DATASET EXTRACT:
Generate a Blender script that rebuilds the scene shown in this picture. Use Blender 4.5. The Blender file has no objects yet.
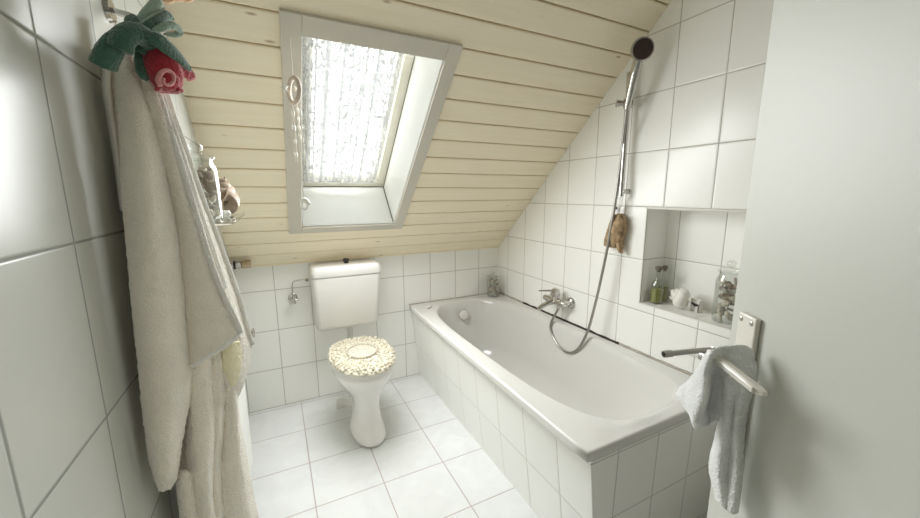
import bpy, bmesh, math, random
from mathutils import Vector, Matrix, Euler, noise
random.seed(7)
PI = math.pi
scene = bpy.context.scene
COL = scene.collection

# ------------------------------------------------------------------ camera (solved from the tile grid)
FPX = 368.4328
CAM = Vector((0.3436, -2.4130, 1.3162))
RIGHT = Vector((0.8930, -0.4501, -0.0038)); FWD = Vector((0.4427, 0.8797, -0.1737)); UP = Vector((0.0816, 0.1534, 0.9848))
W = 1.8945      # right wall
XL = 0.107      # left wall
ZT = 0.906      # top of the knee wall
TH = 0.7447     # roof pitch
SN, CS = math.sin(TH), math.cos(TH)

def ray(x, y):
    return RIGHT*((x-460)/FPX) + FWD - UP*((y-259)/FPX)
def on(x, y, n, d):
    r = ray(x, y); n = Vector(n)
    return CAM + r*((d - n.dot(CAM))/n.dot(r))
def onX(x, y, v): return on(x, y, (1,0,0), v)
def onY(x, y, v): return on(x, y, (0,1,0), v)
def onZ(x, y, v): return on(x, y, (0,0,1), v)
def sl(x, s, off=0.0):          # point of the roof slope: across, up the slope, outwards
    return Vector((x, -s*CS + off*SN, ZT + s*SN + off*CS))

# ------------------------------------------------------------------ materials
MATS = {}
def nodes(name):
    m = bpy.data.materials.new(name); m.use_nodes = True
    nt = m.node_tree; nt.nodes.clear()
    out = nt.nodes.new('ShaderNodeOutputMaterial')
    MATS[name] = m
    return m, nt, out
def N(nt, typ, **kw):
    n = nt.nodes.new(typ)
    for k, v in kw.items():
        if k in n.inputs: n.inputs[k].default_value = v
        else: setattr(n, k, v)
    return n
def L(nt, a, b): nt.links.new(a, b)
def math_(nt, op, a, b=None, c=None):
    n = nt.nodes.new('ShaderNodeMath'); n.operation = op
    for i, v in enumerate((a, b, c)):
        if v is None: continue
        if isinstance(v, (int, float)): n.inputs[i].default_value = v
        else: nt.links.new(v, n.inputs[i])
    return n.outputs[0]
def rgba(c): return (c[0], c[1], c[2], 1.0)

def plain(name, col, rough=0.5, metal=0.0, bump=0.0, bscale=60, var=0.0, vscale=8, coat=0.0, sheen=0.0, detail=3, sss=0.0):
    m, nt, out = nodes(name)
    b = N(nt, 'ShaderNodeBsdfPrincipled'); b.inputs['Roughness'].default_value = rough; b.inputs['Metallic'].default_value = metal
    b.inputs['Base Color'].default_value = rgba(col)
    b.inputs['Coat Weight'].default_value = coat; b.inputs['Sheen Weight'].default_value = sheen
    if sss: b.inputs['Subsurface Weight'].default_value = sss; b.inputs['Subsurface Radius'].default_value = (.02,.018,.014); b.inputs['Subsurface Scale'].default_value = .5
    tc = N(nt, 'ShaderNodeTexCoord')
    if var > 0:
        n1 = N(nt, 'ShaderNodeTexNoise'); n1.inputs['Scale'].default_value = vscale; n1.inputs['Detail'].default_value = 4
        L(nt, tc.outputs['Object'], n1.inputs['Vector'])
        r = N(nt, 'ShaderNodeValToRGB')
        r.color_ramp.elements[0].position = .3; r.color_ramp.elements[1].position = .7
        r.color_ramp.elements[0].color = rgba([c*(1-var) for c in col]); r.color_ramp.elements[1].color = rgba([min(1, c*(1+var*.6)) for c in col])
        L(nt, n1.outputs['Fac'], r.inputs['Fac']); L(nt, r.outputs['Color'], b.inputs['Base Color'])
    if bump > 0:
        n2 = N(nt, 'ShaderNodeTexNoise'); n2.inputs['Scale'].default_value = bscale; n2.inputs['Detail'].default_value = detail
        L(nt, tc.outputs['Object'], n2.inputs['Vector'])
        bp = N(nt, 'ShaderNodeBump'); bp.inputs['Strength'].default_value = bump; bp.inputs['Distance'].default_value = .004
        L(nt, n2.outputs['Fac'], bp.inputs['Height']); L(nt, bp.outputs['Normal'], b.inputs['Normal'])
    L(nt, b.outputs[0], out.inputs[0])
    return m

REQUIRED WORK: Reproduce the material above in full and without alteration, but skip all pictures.

WORKED SOLUTION:
Generate a Blender script that rebuilds the scene shown in this picture. Use Blender 4.5. The Blender file has no objects yet.
import bpy, bmesh, math, random
from mathutils import Vector, Matrix, Euler, noise
random.seed(7)
PI = math.pi
scene = bpy.context.scene
COL = scene.collection

# ------------------------------------------------------------------ camera (solved from the tile grid)
FPX = 368.4328
CAM = Vector((0.3436, -2.4130, 1.3162))
RIGHT = Vector((0.8930, -0.4501, -0.0038)); FWD = Vector((0.4427, 0.8797, -0.1737)); UP = Vector((0.0816, 0.1534, 0.9848))
W = 1.8945      # right wall
XL = 0.107      # left wall
ZT = 0.906      # top of the knee wall
TH = 0.7447     # roof pitch
SN, CS = math.sin(TH), math.cos(TH)

def ray(x, y):
    return RIGHT*((x-460)/FPX) + FWD - UP*((y-259)/FPX)
def on(x, y, n, d):
    r = ray(x, y); n = Vector(n)
    return CAM + r*((d - n.dot(CAM))/n.dot(r))
def onX(x, y, v): return on(x, y, (1,0,0), v)
def onY(x, y, v): return on(x, y, (0,1,0), v)
def onZ(x, y, v): return on(x, y, (0,0,1), v)
def sl(x, s, off=0.0):          # point of the roof slope: across, up the slope, outwards
    return Vector((x, -s*CS + off*SN, ZT + s*SN + off*CS))

# ------------------------------------------------------------------ materials
MATS = {}
def nodes(name):
    m = bpy.data.materials.new(name); m.use_nodes = True
    nt = m.node_tree; nt.nodes.clear()
    out = nt.nodes.new('ShaderNodeOutputMaterial')
    MATS[name] = m
    return m, nt, out
def N(nt, typ, **kw):
    n = nt.nodes.new(typ)
    for k, v in kw.items():
        if k in n.inputs: n.inputs[k].default_value = v
        else: setattr(n, k, v)
    return n
def L(nt, a, b): nt.links.new(a, b)
def math_(nt, op, a, b=None, c=None):
    n = nt.nodes.new('ShaderNodeMath'); n.operation = op
    for i, v in enumerate((a, b, c)):
        if v is None: continue
        if isinstance(v, (int, float)): n.inputs[i].default_value = v
        else: nt.links.new(v, n.inputs[i])
    return n.outputs[0]
def rgba(c): return (c[0], c[1], c[2], 1.0)

def plain(name, col, rough=0.5, metal=0.0, bump=0.0, bscale=60, var=0.0, vscale=8, coat=0.0, sheen=0.0, detail=3, sss=0.0):
    m, nt, out = nodes(name)
    b = N(nt, 'ShaderNodeBsdfPrincipled'); b.inputs['Roughness'].default_value = rough; b.inputs['Metallic'].default_value = metal
    b.inputs['Base Color'].default_value = rgba(col)
    b.inputs['Coat Weight'].default_value = coat; b.inputs['Sheen Weight'].default_value = sheen
    if sss: b.inputs['Subsurface Weight'].default_value = sss; b.inputs['Subsurface Radius'].default_value = (.02,.018,.014); b.inputs['Subsurface Scale'].default_value = .5
    tc = N(nt, 'ShaderNodeTexCoord')
    if var > 0:
        n1 = N(nt, 'ShaderNodeTexNoise'); n1.inputs['Scale'].default_value = vscale; n1.inputs['Detail'].default_value = 4
        L(nt, tc.outputs['Object'], n1.inputs['Vector'])
        r = N(nt, 'ShaderNodeValToRGB')
        r.color_ramp.elements[0].position = .3; r.color_ramp.elements[1].position = .7
        r.color_ramp.elements[0].color = rgba([c*(1-var) for c in col]); r.color_ramp.elements[1].color = rgba([min(1, c*(1+var*.6)) for c in col])
        L(nt, n1.outputs['Fac'], r.inputs['Fac']); L(nt, r.outputs['Color'], b.inputs['Base Color'])
    if bump > 0:
        n2 = N(nt, 'ShaderNodeTexNoise'); n2.inputs['Scale'].default_value = bscale; n2.inputs['Detail'].default_value = detail
        L(nt, tc.outputs['Object'], n2.inputs['Vector'])
        bp = N(nt, 'ShaderNodeBump'); bp.inputs['Strength'].default_value = bump; bp.inputs['Distance'].default_value = .004
        L(nt, n2.outputs['Fac'], bp.inputs['Height']); L(nt, bp.outputs['Normal'], b.inputs['Normal'])
    L(nt, b.outputs[0], out.inputs[0])
    return m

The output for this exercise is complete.